Se depender do Greenpeace, quem deve pagar o pato pela destruição da Amazônia é o frango. Mais exatamente, o Chicken McNuggets das lanchonetes McDonalds - e a culpa é toda da soja. Em poucas palavras, talvez palavras de menos, essa é a mensagem do relatório Eating Up the Amazon, que a ONG internacional lançou dia 06/04/06).
Não é simples emitir uma opinião sobre esse relatório do Greenpeace. É uma publicação alentada, visivelmente bem calçada em estudos, estatísticas e relatórios (se servir de indicador, o texto tem 290 notas e quatro páginas de bibliografia). Além disso, resulta ainda de um esforço do escritório do Greenpeace na Amazônia (Manaus) em combinar as armas do geoprocessamento com imagens de satélite, dos sobrevôos no novo avião anfíbio doado por um bilionário britânico e dos contatos com atores locais para instruir suas estratégias e campanhas.
Pode ser desinformação deste blogue, mas há muito tempo não se via um documento da ONG sobre a Amazônia com tanto recheio e alicerce. Recheio e alicerce, porém, não são garantia de sustentabilidade. E o vínculo desmatamento-McNuggets talvez necessite de mais palavras, notas, referências e páginas para permanecer de pé.
A conexão alimentar com a destruição das florestas tropicais tem uma longa história. Nos anos 1980, quando a devastação da Amazônia se tornou escândalo internacional, surgiu a lenda urbana, persistente na Europa, de que as cadeias vendedoras de hambúrgueres eram as maiores responsáveis pelo desmatamento no Brasil. OK, boa parte da derrubada da mata na época era mesmo para implantar pastagens e criar bois, mas o Brasil não exportava quase carne para a Europa. Era impossível rastrear a carne bovina proveniente da Amazônia até o Burger King da Ku'Damm, em Berlim, por exemplo.
Isso nos anos 1980, note bem. Mais recentemente, o CIFOR (Centro para a Pesquisa Florestal Internacional, com sede na Indonésia) mostrou com um relatório muito comentado, A Conexão Hambúrguer Alimenta a Destruição da Amazônia, que o aumento desmesurado das exportações brasileiras de carne bovina, na virada do milênio, estava sendo obtido com a expansão da pecuária na Amazônia. O que era lenda, ou difícil de provar, nos anos 1980, no século 21 estava de fato acontecendo.

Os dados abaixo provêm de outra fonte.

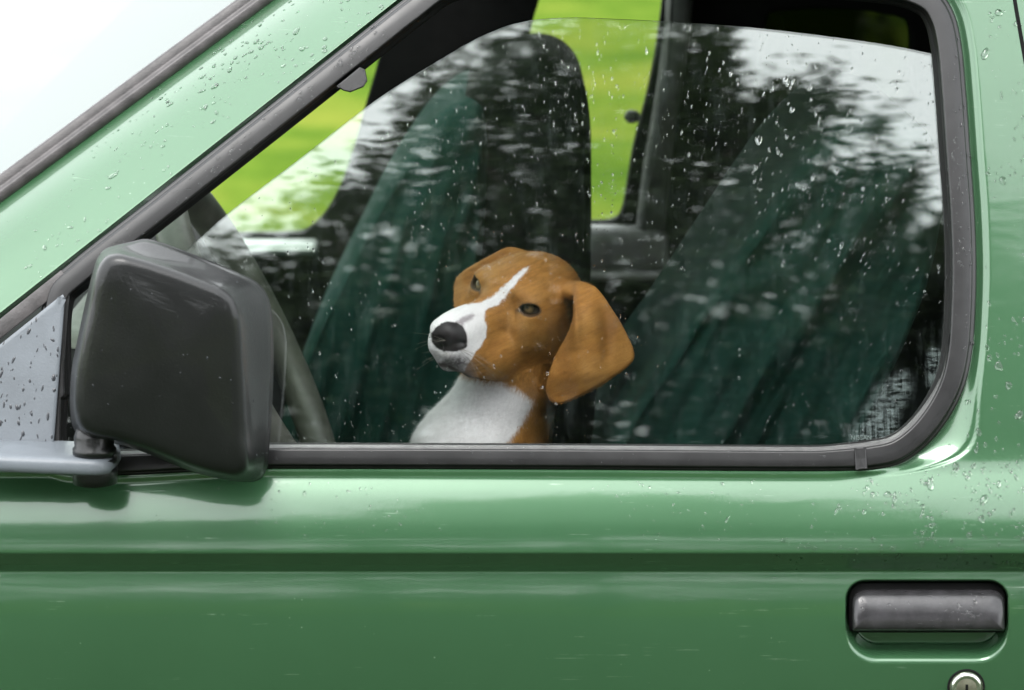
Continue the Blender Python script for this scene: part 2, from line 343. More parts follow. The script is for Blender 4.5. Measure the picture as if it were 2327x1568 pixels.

O relatório ora lançado pelo Greenpeace parece montado para obter o mesmo tipo de repercussão, ou talvez evocar nos consumidores de países ricos a mesma reação reflexa de rejeitar ou até boicotar produtos de grande impacto simbólico, neste caso o lanche Chicken McNuggets. Segundo o documento, a soja está se tornando um dos principais motores do desmatamento na Amazônia (o que, direta ou indiretamente, é fato, ainda que não o principal) e quase toda a soja amazônica (Mato Grosso) estaria sendo exportada para a Europa, onde é usada para fazer ração, que por sua vez é consumida sobretudo por frangos, que por sua vez são a matéria-prima dos McNuggets.
A organização teve o cuidado de documentar um percurso como esse, mas certamente não é a demanda do McDonalds que está alimentando a expansão da soja no Brasil (China é a palavra-chave, aqui). Pôr a culpa no insosso franguinho prensado e frito pode ser altamente rentável, no plano simbólico-propagandístico, mas também pode expor a ONG à acusação de ter eleito algo arbitrariamente um bode expiatório para o desmatamento. O lieotr que conclua e o diga.
No mais, a ONG está absolutamente certa na indicação do caminho: os complexos da soja, da bovinocultura, da avicultura, da suínocultura, da madeira de lei etc. só passarão a respeitar padrões de sustentabilidade e de qualidade socioambiental, no Brasil, como um todo, se os mercados internacionais começarem ou continuarem a adotar exigências de certificação cada vez mais fortes. Aos produtores brasileiros resta adaptar-se, ou então fiar-se na arriscada estratégia de denunciar a coisa certa a fazer como um estratagema para erguer barreiras não-tarifárias a suas commodities.